Earlier this year, a sinkhole opened up within the National Corvette Museum in Bowling Green, Ky., taking down eight Corvettes 60 feet below the show floor. Since then, the natural disaster has proven profitable for the museum, prompting its board to make the hole a permanent attraction.
Autoblog reports the hole will be see its size modified from 40-feet wide and 60-feet deep, to 25-feet and 45-feet wide with a depth of 30 feet. There will also be a dirt embankment where up to two of the most damaged of the eight Corvettes will be displayed.

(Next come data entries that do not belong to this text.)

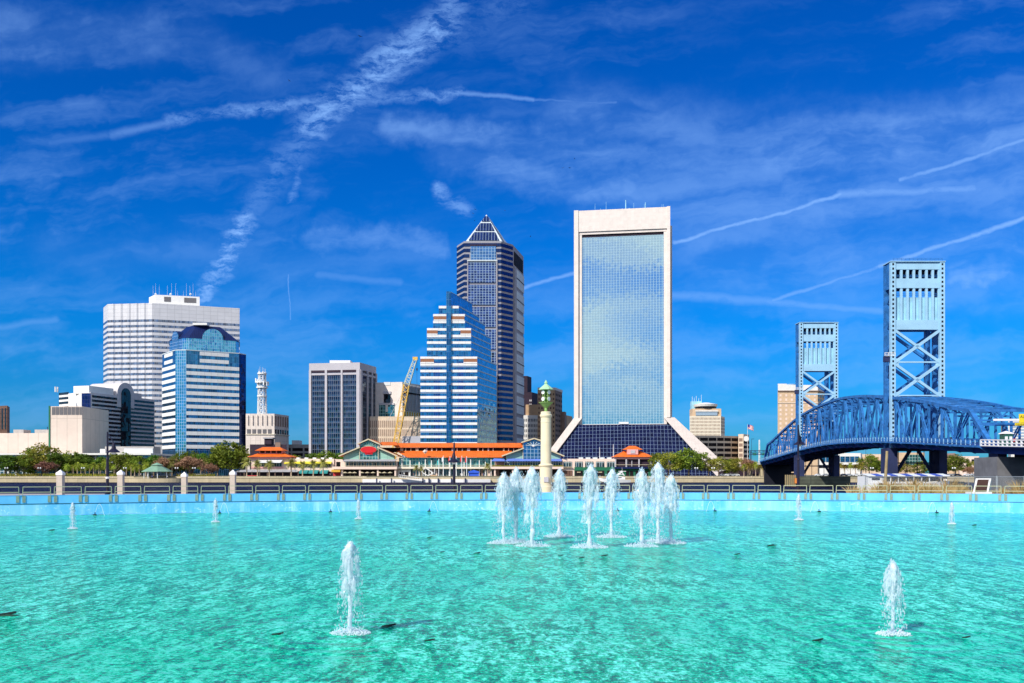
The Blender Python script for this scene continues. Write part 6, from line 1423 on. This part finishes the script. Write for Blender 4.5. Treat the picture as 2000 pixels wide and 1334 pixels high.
# dry ornamental grass and lawn strip
mb = MB(); mb.quad((X(1600, 53), 53, .02), (60, 48, .02), (60, 70, .02), (X(1600, 70), 70, .02)); setp(mb.build('lawn', 'lawn'), kind='structure')
mb = MB(); rn = random.Random(5)
for k in range(95):
    cx = rn.uniform(22.5, 44); cy = rn.uniform(57, 62.5); hgt = rn.uniform(.7, 1.35) * (1.15 if rn.random() < .3 else .9)
    pxx = CX + F * cx / cy
    if pxx < 1625: continue
    if 1885 < pxx < 1945 : hgt *= .6
    if pxx < 1680 : hgt *= .75
    for b_ in range(60):
        a_ = rn.uniform(0, 6.283); sp = rn.uniform(.05, .65) * hgt; h = hgt * rn.uniform(.6, 1.05); p0 = V((cx + .12 * math.cos(a_), cy + .12 * math.sin(a_), 0)); p1 = p0 + V((sp * .45 * math.cos(a_), sp * .45 * math.sin(a_), h * .7)); p2 = p0 + V((sp * math.cos(a_), sp * math.sin(a_), h)); w_ = V((.014, 0, 0))
        mb.quad(p0 - w_, p0 + w_, p1 + w_, p1 - w_); mb.tri(p1 - w_ * 1.2, p1 + w_ * 1.2, p2)
setp(mb.build('ornamental_grass', 'dry_grass'), 'clumps of dry tawny ornamental grass before the chain link fence', 'grass', kind='stuff')

# ------------------------------------------------------------------ boats
t = thing('motor_yacht', 'white motor yacht moored by the east pavilion behind the jets', 'boat', (X(1200, 535), 535, -3.5)); x, D = X(1200, 535), 535
def sect(mb, secs):
    n_ = len(secs[0]); vs = [p for s in secs for p in s]; mb.add(vs, [(j * n_ + i, j * n_ + i + 1, (j + 1) * n_ + i + 1, (j + 1) * n_ + i) for j in range(len(secs) - 1) for i in range(n_ - 1)] + [tuple(range(n_ - 1, -1, -1)), tuple(range((len(secs) - 1) * n_, len(secs) * n_))]); return mb
secs = []
for f, w_, zk, zd in ((-9.0, .1, 1.2, 2.7), (-7.2, 1.3, .2, 2.5), (-4, 2.1, -.2, 2.2), (0, 2.3, -.3, 1.9), (5, 2.3, -.3, 1.7), (9.2, 2.1, -.2, 1.5)): secs.append([(x + f, D - w_, -3.5 + zd), (x + f, D - w_ * .75, -3.5 + zk + .3), (x + f, D, -3.5 + zk), (x + f, D + w_ * .75, -3.5 + zk + .3), (x + f, D + w_, -3.5 + zd)])
sect(MB(), secs).build('hull', 'hull_white', t)
MB().extr([V((x + a, D - 1.7, -3.5 + b_)) for a, b_ in ((-4.5, 2.0), (6, 1.8), (6, 3.2), (1.5, 3.9), (-1.5, 3.4))], (0, 3.4, 0)).build('cabin', 'hull_white', t)
MB().extr([V((x + a, D - 1.74, -3.5 + b_)) for a, b_ in ((-2.6, 2.7), (4, 2.6), (4, 3.1), (-1.2, 3.2))], (0, .06, 0)).build('window', 'boat_glass', t)
mb = MB()
for y in (-1.5, 1.4): mb.bar((x + 1, D + y, -3.5 + 3.6), (x + 4.5, D + y, -3.5 + 6.6), .9, .35, up=(0, 1, 0)); mb.bar((x + 5.6, D + y, -3.5 + 4), (x + 4, D + y, -3.5 + 6.4), .4, .3, up=(0, 1, 0))
mb.box(x + 2.4, x + 6.6, D - 1.5, D + 1.7, 2.9, 3.2); mb.box(x - .2, x + 5.5, D - 1.6, D + 1.6, .95, 1.25); mb.build('arch', 'hull_white', t); MB().tube((x + 4.6, D, 3.2), (x + 4.4, D, 5.2), .07, .05, 5).build('mast', 'hull_white', t)
D = 108; x0, x1 = X(1684, D), X(1850, D); t = thing('tour_boat', 'white tour boat with a blue and white striped canopy beyond the chain link fence', 'boat', ((x0 + x1) / 2, D, -3.5)); L = x1 - x0
secs = []
for f, w_ in ((0, 1.6), (.15, 1.9), (.7, 1.9), (.9, 1.2), (1.02, .1)): secs.append([(x0 + L * f, D - w_, Z(943, D) + .5 * max(0, f - .6)), (x0 + L * f, D - w_ * .8, -3.7), (x0 + L * f, D + w_ * .8, -3.7), (x0 + L * f, D + w_, Z(943, D) + .5 * max(0, f - .6))])
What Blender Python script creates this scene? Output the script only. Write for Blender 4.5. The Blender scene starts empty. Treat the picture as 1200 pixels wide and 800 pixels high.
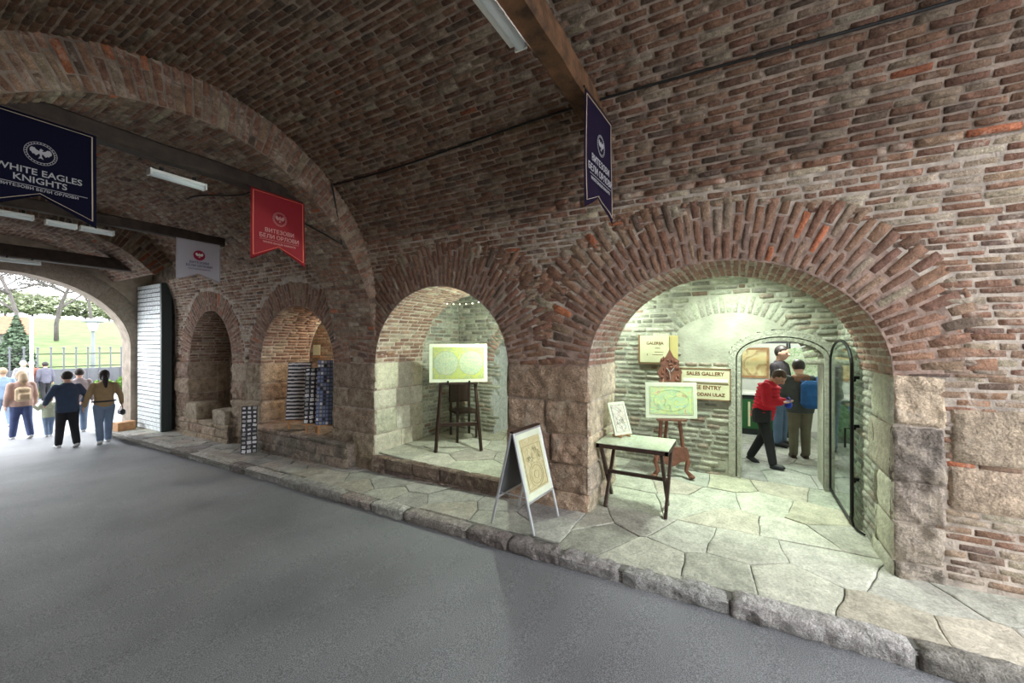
import bpy, math, random
import numpy as np
from mathutils import Vector, Matrix
PI = math.pi
rnd = random.Random(7)
R = np.random.RandomState(11)
SC = bpy.context.scene
COL = SC.collection

# ------------------------------------------------------------------ camera
F = 470.0                       # focal length in pixels of the 1200 wide frame
YAW = math.radians(60.3)
VX, VY = math.sin(YAW), math.cos(YAW)
cam = bpy.data.cameras.new('camera')
cam.sensor_width = 36.0
cam.lens = 36.0 * F / 1200.0
cam.shift_y = 2.0 / 1200.0
cam.clip_start = 0.02
cam.clip_end = 400
camo = bpy.data.objects.new('camera', cam)
COL.objects.link(camo)
camo.location = (0, 0, 0)
camo.rotation_euler = (PI / 2, 0, -YAW)
SC.camera = camo

# ------------------------------------------------------------------ light + exposure
SC.view_settings.view_transform = 'Standard'
SC.view_settings.look = 'None'
SC.view_settings.gamma = 1.0
SC.view_settings.use_curve_mapping = False
SC.view_settings.exposure = 0.32
SC.cycles.use_denoising = True
SC.cycles.max_bounces = 8
SC.cycles.diffuse_bounces = 5
SC.cycles.sample_clamp_indirect = 6.0
world = bpy.data.worlds.new('overcast_sky')
SC.world = world
world.use_nodes = True
wn = world.node_tree
bg = wn.nodes['Background']
bg.inputs[0].default_value = (0.93, 0.968, 1.0, 1)
SKY = 7.0
bg.inputs[1].default_value = SKY

LAMP_TUNNEL = 4.5              # fluorescent battens on the beams
LAMP_GALLERY = 100.0             # greenish lamps in the gallery
LAMP_SHOP = 75.0
LAMP_WARM = 70.0

def lamp(name, kind, loc, power, color, size=0.1, size_y=None, rot=(0, 0, 0), parent=None):
    l = bpy.data.lights.new(name, kind)
    l.energy = power
    l.color = color
    if kind == 'AREA':
        l.shape = 'RECTANGLE'; l.size = size; l.size_y = size_y or size
    else:
        l.shadow_soft_size = size
    o = bpy.data.objects.new(name, l)
    COL.objects.link(o)
    o.location = loc
    o.rotation_euler = rot
    if parent: o.parent = parent
    return o

# ------------------------------------------------------------------ materials
def new_mat(name):
    m = bpy.data.materials.new(name)
    m.use_nodes = True
    return m, m.node_tree, m.node_tree.nodes['Principled BSDF']

def mat(name, col, rough=0.7, metal=0.0, noise=0.0, nscale=20, bump=0.0, bscale=60, spec=0.4, coord='Object'):
    m, t, b = new_mat(name)
    b.inputs['Base Color'].default_value = (*col, 1)
    b.inputs['Roughness'].default_value = rough
    b.inputs['Metallic'].default_value = metal
    b.inputs['Specular IOR Level'].default_value = spec
    tc = t.nodes.new('ShaderNodeTexCoord')
    if noise > 0:
        n = t.nodes.new('ShaderNodeTexNoise'); n.inputs['Scale'].default_value = nscale; n.inputs['Detail'].default_value = 5
        r = t.nodes.new('ShaderNodeValToRGB')
        r.color_ramp.elements[0].position = .3; r.color_ramp.elements[1].position = .7
        r.color_ramp.elements[0].color = (*[c * (1 - noise) for c in col], 1)
        r.color_ramp.elements[1].color = (*[min(1, c * (1 + noise)) for c in col], 1)
        t.links.new(tc.outputs[coord], n.inputs['Vector'])
        t.links.new(n.outputs['Fac'], r.inputs['Fac'])
        t.links.new(r.outputs['Color'], b.inputs['Base Color'])
    if bump > 0:
        n2 = t.nodes.new('ShaderNodeTexNoise'); n2.inputs['Scale'].default_value = bscale; n2.inputs['Detail'].default_value = 6
        bp = t.nodes.new('ShaderNodeBump'); bp.inputs['Strength'].default_value = bump; bp.inputs['Distance'].default_value = .01
        t.links.new(tc.outputs[coord], n2.inputs['Vector'])
        t.links.new(n2.outputs['Fac'], bp.inputs['Height'])
        t.links.new(bp.outputs['Normal'], b.inputs['Normal'])
    return m

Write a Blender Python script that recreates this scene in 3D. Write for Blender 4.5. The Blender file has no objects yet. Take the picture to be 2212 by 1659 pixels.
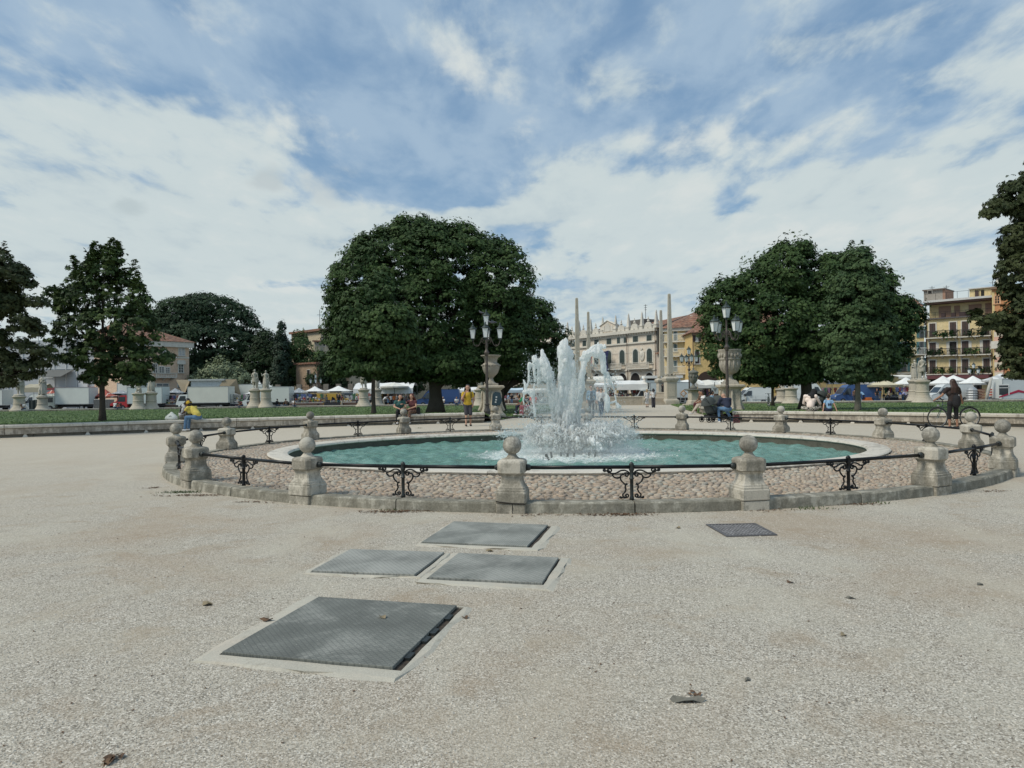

The modifications will take place in September after the museum celebrates its 20th anniversary and the grand opening of the NCM Motorsports Park in late August. CFO Christy Thomas added that if interest wanes or if the museum feels the need to retire the exhibit, the modifications would make filling in the remainder of the sinkhole a possibility.
For now, though, the hole has been a profit magnet, drawing a 71 percent boost in admissions from a 59 percent increase in visitors between March through late June of this year, with no clear signs of abating in the near-term.
Apparently sinkholes don’t grow over time.
Think I’ll take a pass on the Museum.
Wonder if they can find a Professional Engineer to stamp off on the plans?
Why don’t they fill it in with the 8 million ignition switches from the recall?
And why wasn’t there a single stick of rebar to be found in the entire slab?
That was my first question as well–who would sign off on this? I’m going to look for the plans online to see if I can find out who the Engineer On Record of the project is.
Are things that bad at the museum that they have to sink to disaster tourism?
Corny.
What is stopping them from adding additional exhibits, like the most wrecked and mangled Corvettes after an accident?
And I second the motion of a permanent exposition: “GM: 100 years of recalls.”
And of course, adding a bust of Ralph Nader somewhere.
shallow entertainment .. welcome to ‘modern times’..
A metaphor for GM I see. Hmmmmm.
Sh!t, I’m sounding like Yoda.
Thats actually a metaphor for depreciation, as shown by the Artwork formerly known as sinkhole.
It’s not a defect; it’s a feature.
Lemons = Lemonade!
Uh…. what?
They’re going to keep the hole?! Lol
Cough Cough *tacky!* cough
Excuse me.
“And now, off to your right, you’ll see a visual representation of 14.7% APR financing over 72 months.”
The Onion, is that you?
This sort of thing is why the Iranians thought an Onion article was real news. It’s getting harder and harder to tell real news from satire. Imagine the plight of poor comedians!
Remember what Mark Twain said: Truth is stranger than fiction, but it is because Fiction is obliged to stick to possibilities; Truth isn’t.
And after you all see the hole we can go to the next exhibit to watch paint dry.
Paint the hole black and call it an investment in GM.
This is how you are supposed to handle disaster not create pity me shrines and cry about it forever. Kudos to them.
What happened to rescuing the cars and fixing them up?
Um, did you see the very last one that they pulled out? It looked like it came right out of the crusher. Most of the others will be restored, from what I have read.
I actually haven’t, there wasn’t anything posted here about the rescue process and I kinda forgot about this.
http://www.cnn.com/2014/04/26/travel/corvette-museum-sinkhole-update/
The Hammer Z06, ZR1 Spider, and 1.5 millionth Corvette are all completely FUBAR…that’s depressing. The PPG got off easy in comparison, there’s still about 2/3 of that left…
I suppose they could put in a giant version of one of those swirly-coin things and ask for donations. It’d be a real money pit.
BREAKING NEWS: GM Recalls Concrete!
Lame. Take plenty of pictures to put on exhibit, fill it in, and make sure it won’t happen again. The sinkhole shouldn’t be part of the main attraction.